As-syaikh Abu Hamid berkata: ‘perempuan yang tidak disyahwati adalah orang yang masih berusia empat tahun dan usia di bawahnya’ hal ini dikutip oleh Imam Ad-Damiri. Guruku, Yusuf As-Sanbalawini berkata, ‘ketika anak telah berusia tujuh tahun maka (menyentuhnya) dapat membatalakan wudhu menurut kesepakatan para ulama. Baik laki-laki maupun perempuan. Dan ketika berusia lima tahun maka (menyentuhnya) tidak membatalkan wudhu menurut kesepakatan para ulama. Sedangkan ketika berusia enam tahun maka terjadi perbedaan pendapat, ada yang berpendapat membatalkan ada pula yang berpendapat tidak membatalkan. Ketentuan ini berpijak pada perwatakan manusia, sampai seandainya anak yang berusia lima tahun saja (menyentuhnya) dapat membatalkan wudhu bagi orang yang merasa syahwat padanya dan tidak membatalkan bagi orang yang tidak syahwat padanya.” (Muhammad bin ’Umar Nawawi al-Bantani, Mirqah Shu’ud at-Tashdiq, hal. 44)

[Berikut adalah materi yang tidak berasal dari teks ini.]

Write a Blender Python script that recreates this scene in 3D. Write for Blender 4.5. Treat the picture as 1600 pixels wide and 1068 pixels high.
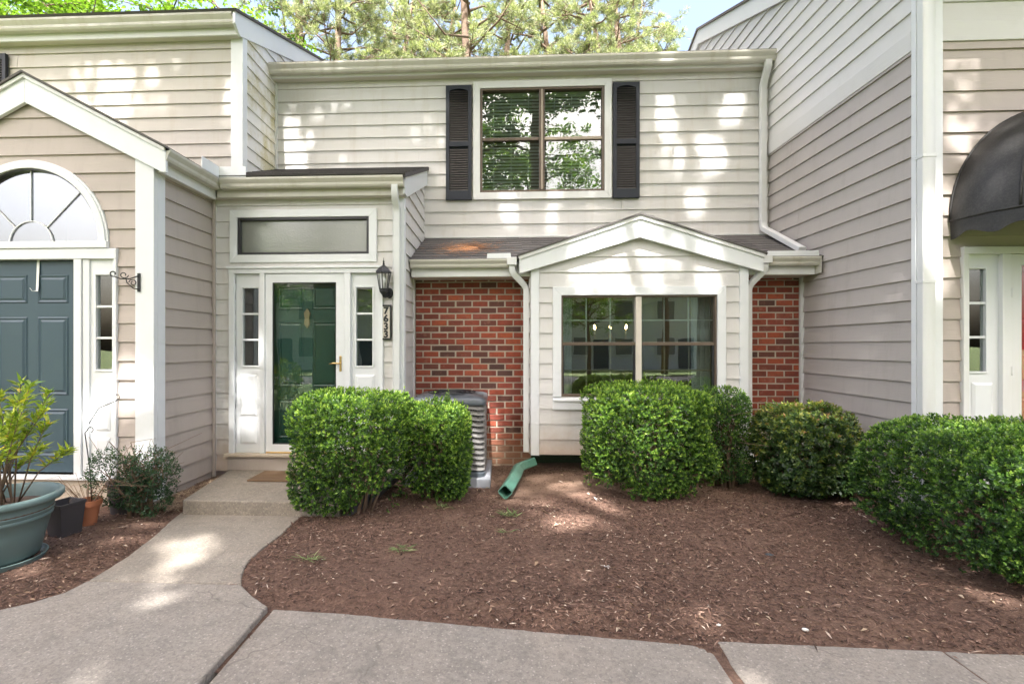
import bpy, bmesh, math, random
import numpy as np
from mathutils import Vector, Matrix
random.seed(7); RNG = np.random.default_rng(7)
SC = bpy.context.scene
for o in list(bpy.data.objects): bpy.data.objects.remove(o)
COL = SC.collection

# ------------------------------------------------------------------ camera, sky, sun, exposure
cam_d = bpy.data.cameras.new('camera'); cam = bpy.data.objects.new('camera', cam_d); COL.objects.link(cam)
cam.location = (0, 0, 1.57); cam.rotation_euler = (math.radians(90), 0, math.radians(2.6))
cam_d.sensor_fit = 'HORIZONTAL'; cam_d.sensor_width = 36.0; cam_d.lens = 36.0*750/1600
cam_d.shift_x = 48/1600; cam_d.shift_y = 7/1600
cam_d.clip_start = 0.05; cam_d.clip_end = 2000
SC.camera = cam
SUN_DIR = Vector((0.10, 1.0, -1.62)).normalized()
SUN_EL = math.asin(-SUN_DIR.z); SUN_AZ = math.atan2(-SUN_DIR.x, -SUN_DIR.y)
W = bpy.data.worlds.new('World'); SC.world = W; W.use_nodes = True
nt = W.node_tree; nt.nodes.clear()
sky = nt.nodes.new('ShaderNodeTexSky'); sky.sky_type = 'NISHITA'; sky.sun_disc = False
sky.sun_elevation = SUN_EL; sky.sun_rotation = SUN_AZ
sky.air_density = 0.85; sky.dust_density = 9.5; sky.ozone_density = 0.5
bg = nt.nodes.new('ShaderNodeBackground'); bg.inputs['Strength'].default_value = 0.15
wo = nt.nodes.new('ShaderNodeOutputWorld')
nt.links.new(sky.outputs[0], bg.inputs['Color']); nt.links.new(bg.outputs[0], wo.inputs['Surface'])
sun_d = bpy.data.lights.new('sun', 'SUN'); sun = bpy.data.objects.new('sun', sun_d); COL.objects.link(sun)
sun_d.energy = 3.6; sun_d.angle = math.radians(0.53); sun_d.color = (1.0, 0.975, 0.94)
sun.rotation_euler = SUN_DIR.to_track_quat('-Z', 'Y').to_euler(); sun.location = (0, -10, 30)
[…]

Berdasarkan penjelasan di atas dapat diambil kesimpulan bahwa batas usia anak yang tidak membatalkan wudhu sebenarnya ditentukan oleh ‘urf atau common sense sehingga pijakannya bisa berbeda-beda sesuai dengan budaya umumnya masyarakat setempat. Namun sebagian ulama berpandangan bahwa batas usia akhir anak yang tidak membatalkan wudhu ketika disentuh adalah berusia tujuh tahun, sehingga dengan demikian baiknya bagi kita untuk menghindari menyentuh anak yang sudah berusia tujuh tahun walaupun sejatinya anak tersebut masih belum memunculkan rasa syahwat pada kita, hal ini dalam rangka mengambil jalan hati-hati (ihtiyath) atas menyikapi berbagai pandangan ulama dalam menyikapi hal ini. Wallahu a’lam.